Quando iniciei esta resenha, como todas essas ideias na cabeça, o que verdadeiramente motivou-me a escrevê-la foi refletir que os católicos devem a democracia dos EUA do Século XVIII a existência de uma Papa Francisco, assim como devem também a Czarina da Rússia em igual período.
Como católico, desejo ao sumo pontífice nesse Pentecostes, que o Espírito Santo de Deus possa inspirá-lo a conduzir sua Igreja neste Século, porque serão imensos os seus desafios, talvez tão mais poderosos e gigantescos do que aqueles enfrentados por João Paulo II. Assim, nada mais estratégico do que um papa que venha de uma ordem católica que soube resistir ao seu tempo.
João Lago
Administrador, professor e morador do Conjunto Santos Dumont
NOTAS:
- Fundraising, termo em inglês que significa “captação de fundos”.

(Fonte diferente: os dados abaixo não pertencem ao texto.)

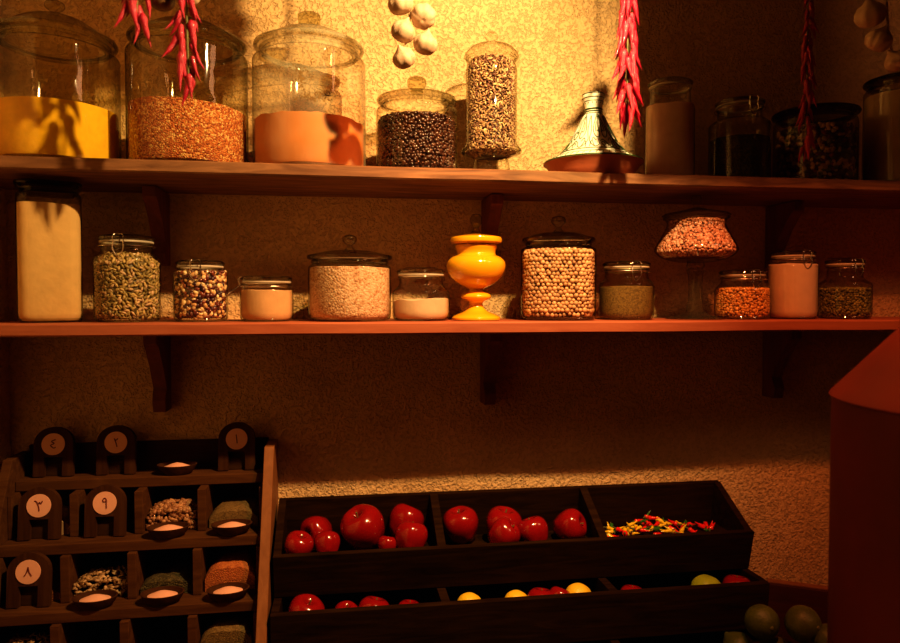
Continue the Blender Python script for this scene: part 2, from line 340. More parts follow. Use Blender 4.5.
# ---------------------------------------------------------------- jars
def knob_prof(r, h, style):
    if style == 'ball': return spline([(r*.9, 0), (r*.45, h*.2), (r*.45, h*.35), (r, h*.6), (r*.85, h*.88), (0, h)], 5)
    return [(r*.7, 0), (r*.55, h*.3), (r*.95, h*.45), (r, h*.85), (r*.8, h), (0, h)]
def canister(px, w, Y, zs, ybody, yrim, ylid, yknob, label, kw=12, n=2.0, g='glass', lidr=.9, knob='facet', lidg=None, group=None, name='glass_jar', rz=0):
    """straight-sided lidded jar: shoulder at ybody, rim at yrim, lid top at ylid, knob top at yknob (photo heights)"""
    r = rad(px, w, Y); p = at(px, 321, Y); x = p.x; Z = lambda y: at(px, y, Y).z-zs; ZF = lambda y: at(px, y, Y-r*.95).z-zs
    zb, zr, zl = Z(ybody), Z(yrim), Z(ylid); ro = r*lidr
    t = thing(name, label, 'jar', (x, Y, zs+.0008), rz, group)
    bm = bmesh.new()
    prof = [(0, .004), (r*.88, .004)] if False else [(0, 0)]
    prof += spline([(r*.9, 0), (r*.975, .004), (r, .014)], 3) + [(r, zb*.5)] + spline([(r, zb-.012), (r*.985, zb-.003), (ro*.95, zb+.004), (ro*.92, zb+.010)], 4) + [(ro*.92, zr-.006)]
    lathe(bm, prof, 56, n); torus(bm, ro*.95, zr-.005, .0035, 56, n); torus(bm, r*.9, .004, .003, 48, n)
    obj('glass_body', bm, M[g], t)
    bm = bmesh.new()
    lathe(bm, [(ro*.85, zr-.012), (ro*.87, zr-.001), (ro*1.03, zr), (ro*1.06, zr+.004), (ro*1.03, zr+.008)] + spline([(ro*.97, zr+.009), (ro*.6, zr+(zl-zr)*.7+.003), (ro*.3, zl), (ro*.18, zl+.001)], 4)+[(0, zl+.001)], 56, n)
    torus(bm, ro*1.045, zr+.004, .004, 56, n)
    lid = obj('lid', bm, M[lidg or g], t)
    if yknob is not None:
        bm = bmesh.new(); kr = rad(px, kw, Y); zk = Z(yknob)
        lathe(bm, [(a, zl+b) for a, b in knob_prof(kr, zk-zl, knob)], 8 if knob == 'facet' else 24); obj('knob', bm, M['glass_k'], lid, smooth=knob != 'facet')
    return t, r, ZF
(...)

- ONG - Organizações Não Governamentais, entidades privadas que atuam em atividades que deveriam ser do governo.
- Em tradução livre: Liderança heroica: As melhores práticas de uma empresa de 450 anos que mudou o mundo.
- Em livre tradução: Cuidados com as Igrejas
- Conceituo o termo como a influência do associativismo como fator de transformação econômica e social de uma nação.
- Em livre tradução: Fazendo a democracia funcionar: tradições cívicas na moderna Itália.
- Teorias que supõem que um grupo organizado de conspiradores está envolvido em um plano e que trabalha na clandestinidade.
- Em livre tradução: Lei de Defesa do Casamento
- Projeto de Lei que transforma em crime qualquer manifestação que seja entendida como preconceito contra homossexuais.